エンジェル・メイカー ― 2015年10月25日
宮崎アニメの(具体的には「ラピュタ」の)雰囲気をたたえた、冒険心あふれる物語。ただしR15。
エンジェル・メイカー ニック・ハーカウェイ ハヤカワポケットミステリ
最初、帯に「本」をめぐる物語、みたいに書いてあるので、図書館に眠る古書に関する、「薔薇の名前」とか「風の影」とかみたいな、黴臭い話かな、と思っていたのだけど、まるで違った。
いや、最初のほうは結構辛気臭い。主人公は地道に生きる時計職人で、よそから持ち込まれた謎の「本」に振り回される。でも、この「本」は実は全然本じゃない。時代の水準を超えた超絶技巧で作られた、精密機械だ。
これにマッドサイエンティストと凄腕女スパイと残忍な君主と伝説のギャングとイギリス政府の冷血な官僚と超有能な弁護士と男勝りの魅力的な幼馴染と覆面技能者集団と誇り高い葬儀社ギルドがからむ。

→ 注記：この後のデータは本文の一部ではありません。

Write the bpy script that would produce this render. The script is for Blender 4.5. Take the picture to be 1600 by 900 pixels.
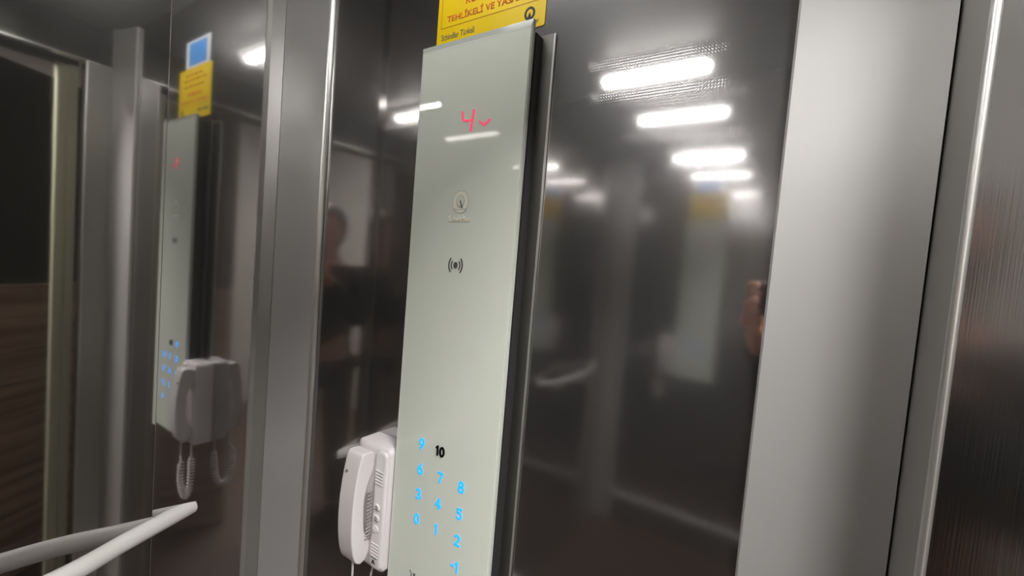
import bpy, bmesh, math, random
from mathutils import Vector, Matrix
random.seed(3)
PI = math.pi
for o in list(bpy.data.objects): bpy.data.objects.remove(o, do_unlink=True)
sc = bpy.context.scene
COL = sc.collection
# Units are metres. The origin is the camera; the car floor lies 1.46 m below it.
# +Y points square at the wall with the control panel, +X to the doorway.
# ------------------------------------------------------------------ camera
RT = Vector((0.8341, 0.5457, 0.0808)).normalized()
FW = Vector((-0.5432, 0.8380, -0.0526)).normalized()
UP = RT.cross(FW).normalized()
RT = FW.cross(UP).normalized()
cd = bpy.data.cameras.new('camera'); cam = bpy.data.objects.new('camera', cd); COL.objects.link(cam)
cd.sensor_fit = 'HORIZONTAL'; cd.sensor_width = 36.0; cd.lens = 36.0 * 676.14 / 1600.0
cd.clip_start = 0.004; cd.clip_end = 50
cam.matrix_world = Matrix(((RT.x, UP.x, -FW.x, 0), (RT.y, UP.y, -FW.y, 0), (RT.z, UP.z, -FW.z, 0), (0, 0, 0, 1)))
sc.camera = cam
# ------------------------------------------------------------------ world, exposure
w = bpy.data.worlds.new('world'); sc.world = w; w.use_nodes = True
w.node_tree.nodes['Background'].inputs[0].default_value = (0.9, 0.95, 1.0, 1)
w.node_tree.nodes['Background'].inputs[1].default_value = 0.02
sc.view_settings.view_transform = 'Standard'; sc.view_settings.look = 'None'
sc.view_settings.gamma = 1.0; sc.view_settings.use_curve_mapping = False
sc.view_settings.exposure = 0.95
LAMP = 21.0            # strength of the two ceiling tubes
LANDING_FILL = 41.0         # strength of the fill panel added over the landing, out of view
# ------------------------------------------------------------------ key dimensions
YW = 0.52              # wall with the control panel
XL = -0.920            # left wall
XR = 0.0945            # inner face of the doorway side
YO = -0.48             # wall behind the camera
ZF, ZC = -1.46, 0.65   # floor and ceiling
ZH = 0.532             # top of the doorway
YG = 0.488             # front face of the glass of the control panel

# ------------------------------------------------------------------ materials
def new_mat(name):
    m = bpy.data.materials.new(name); m.use_nodes = True
    nt = m.node_tree; return m, nt, nt.nodes['Principled BSDF']

def noise_bump(nt, b, scale, strength, dist=0.001, stretch=(1, 1, 1), detail=3):
    tc = nt.nodes.new('ShaderNodeTexCoord'); mp = nt.nodes.new('ShaderNodeMapping')
    mp.inputs['Scale'].default_value = stretch
    n = nt.nodes.new('ShaderNodeTexNoise'); n.inputs['Scale'].default_value = scale; n.inputs['Detail'].default_value = detail
    bp = nt.nodes.new('ShaderNodeBump'); bp.inputs['Strength'].default_value = strength; bp.inputs['Distance'].default_value = dist
    nt.links.new(tc.outputs['Object'], mp.inputs['Vector']); nt.links.new(mp.outputs[0], n.inputs['Vector'])
    nt.links.new(n.outputs['Fac'], bp.inputs['Height']); nt.links.new(bp.outputs[0], b.inputs['Normal'])
    return n, bp

def plain(name, col, rough=0.5, metal=0.0, bump=0, scale=200, coat=0, spec=0.5, var=0.06):
    m, nt, b = new_mat(name)
    b.inputs['Roughness'].default_value = rough; b.inputs['Metallic'].default_value = metal
    b.inputs['Coat Weight'].default_value = coat; b.inputs['Coat Roughness'].default_value = 0.01
    b.inputs['Specular IOR Level'].default_value = spec
    n, bp = noise_bump(nt, b, scale, bump)
    r = nt.nodes.new('ShaderNodeValToRGB')
    r.color_ramp.elements[0].color = tuple(c * (1 - var) for c in col) + (1,)
    r.color_ramp.elements[1].color = tuple(min(1, c * (1 + var)) for c in col) + (1,)
    nt.links.new(n.outputs['Fac'], r.inputs[0]); nt.links.new(r.outputs[0], b.inputs['Base Color'])
    return m

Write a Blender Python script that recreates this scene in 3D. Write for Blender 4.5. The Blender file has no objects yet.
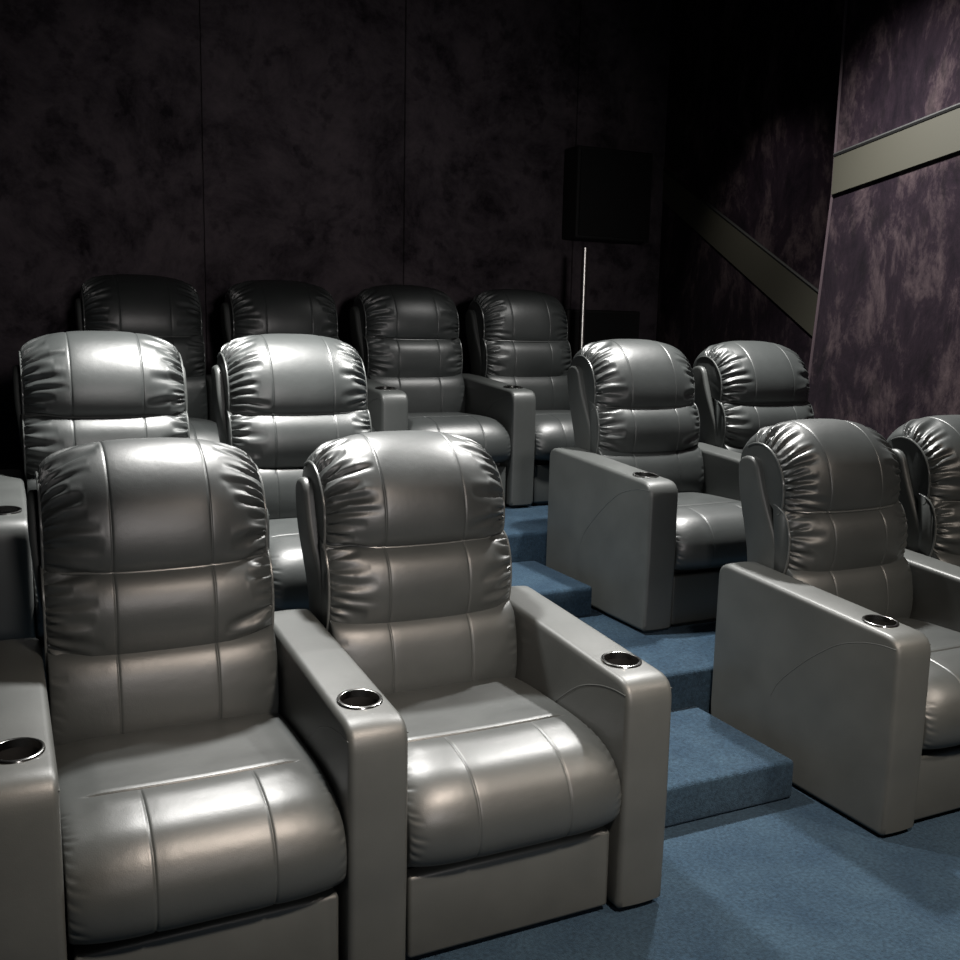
import bpy, bmesh, math, random
import numpy as np
from mathutils import Vector, Matrix

scene = bpy.context.scene
COL = scene.collection
PI = math.pi

# ------------------------------------------------------------------ layout (metres)
PITCH = 0.74                       # seat to seat, arm centre to arm centre
ROW_A, ROW_B, ROW_C = (0.0, 0.0), (1.278, 0.274), (2.707, 0.549)   # (front y, floor z) of each row
XR = 2 * PITCH + 0.958             # first arm right of the aisle
XC = 0.699                         # first seat centre of the back row
AW = 0.0725                        # half width of an arm

# ------------------------------------------------------------------ helpers
def link(o, parent=None):
    COL.objects.link(o)
    if parent is not None:
        o.parent = parent
    return o

def mesh_from(name, verts, faces, mat=None, smooth=True, angle=None):
    me = bpy.data.meshes.new(name)
    me.from_pydata([tuple(map(float, v)) for v in verts], [], faces)
    bm = bmesh.new(); bm.from_mesh(me)
    bmesh.ops.remove_doubles(bm, verts=bm.verts, dist=1e-6)
    bmesh.ops.recalc_face_normals(bm, faces=bm.faces)
    bm.to_mesh(me); bm.free()
    if smooth:
        me.polygons.foreach_set('use_smooth', [True] * len(me.polygons))
        if angle:
            me.set_sharp_from_angle(angle=math.radians(angle))
    if mat: me.materials.append(mat)
    return me

def join_meshes(name, parts, mat):
    """parts: list of (verts, faces) -> one mesh datablock"""
    V, F = [], []
    for v, f in parts:
        k = len(V); V += [tuple(p) for p in v]; F += [[i + k for i in q] for q in f]
    return mesh_from(name, V, F, mat, True, 40)

def obj(name, me, parent=None, loc=(0, 0, 0)):
    o = bpy.data.objects.new(name, me); link(o, parent); o.location = loc
    return o

def tag(o, label=None, cat=None, group=None, kind=None):
    if label: o['label'] = label
    if cat: o['category'] = cat
    if group: o['group'] = group
    if kind: o['kind'] = kind
    return o

def empty(name, loc):
    o = bpy.data.objects.new(name, None); link(o); o.location = loc
    o.empty_display_size = 0.1
    return o

def box_vf(x0, x1, y0, y1, z0, z1, bev=0.0, seg=2):
    bm = bmesh.new()
    bmesh.ops.create_cube(bm, size=1.0)
    for v in bm.verts:
        v.co = Vector(((x0 + x1) / 2 + v.co.x * (x1 - x0), (y0 + y1) / 2 + v.co.y * (y1 - y0), (z0 + z1) / 2 + v.co.z * (z1 - z0)))
    if bev > 0:
        bmesh.ops.bevel(bm, geom=list(bm.edges), offset=bev, segments=seg, profile=0.5, affect='EDGES')
    bm.verts.ensure_lookup_table()
    V = [tuple(v.co) for v in bm.verts]; F = [[v.index for v in f.verts] for f in bm.faces]
    bm.free()
    return V, F

def tube_vf(pts, r, n=8, closed=False):
    pts = [Vector(p) for p in pts]; V, F = [], []
    m = len(pts); up = Vector((0.1234, 0.0321, 0.99))
    for i, p in enumerate(pts):
        a = pts[i - 1] if (i > 0 or closed) else p
        b = pts[(i + 1) % m] if (i < m - 1 or closed) else p
        t = (b - a).normalized()
        u = t.cross(up)
        if u.length < 0.1: u = t.cross(Vector((1, 0, 0)))
        u.normalize(); w = t.cross(u)
        for k in range(n):
            an = 2 * PI * k / n
            V.append(tuple(p + r * (math.cos(an) * u + math.sin(an) * w)))
    for i in range(m if closed else m - 1):
        j = (i + 1) % m
        for k in range(n):
            F.append([i * n + k, i * n + (k + 1) % n, j * n + (k + 1) % n, j * n + k])
    if not closed:
        F.append(list(range(n))[::-1]); F.append([(m - 1) * n + k for k in range(n)])
    return V, F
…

すごく映画化してほしい。アニメでも実写でもいいから。絶対無理だけど。
以下、ネタバレを含む。
残忍な君主、の突き抜けたエグさがいい。自分の宮廷の壁の裏でやってることもひどいが、イギリスに戻った主人公を誘拐監禁するあたりは、オールド・ボーイの私設監獄を思い出す。具体的な残虐行為の描写は少ない。むしろさらっと一、二行でとんでもないことが書いてある。
超有能な弁護士、の突き抜けた万能感もいい。映画化するなら、マーク・”マイクロフト”・ゲイティスにやってほしい。
凄腕女スパイ、の、美貌を押し隠して男性に化けているという設定もいい。しかも、小説の冒頭では、湯婆婆か、ドーラ婆さんか、と言う姿で出てくる。
主人公、地道に生きる時計職人、の終章での化けっぷりがいい。伝説のギャング、だった父ちゃんの魂が憑依したかのようなスイッチの入り方。
最初から最後まで、物語や人物の設定に、どこかで見たようなパターンがちりばめられている。より極端になって、でも洗練された形で。ストーリーはそれに比べるとおとなしい。でも、伏線の回収っぷりはすごい。
この作者の次の本が出たら、買う。きっとかう。たぶん。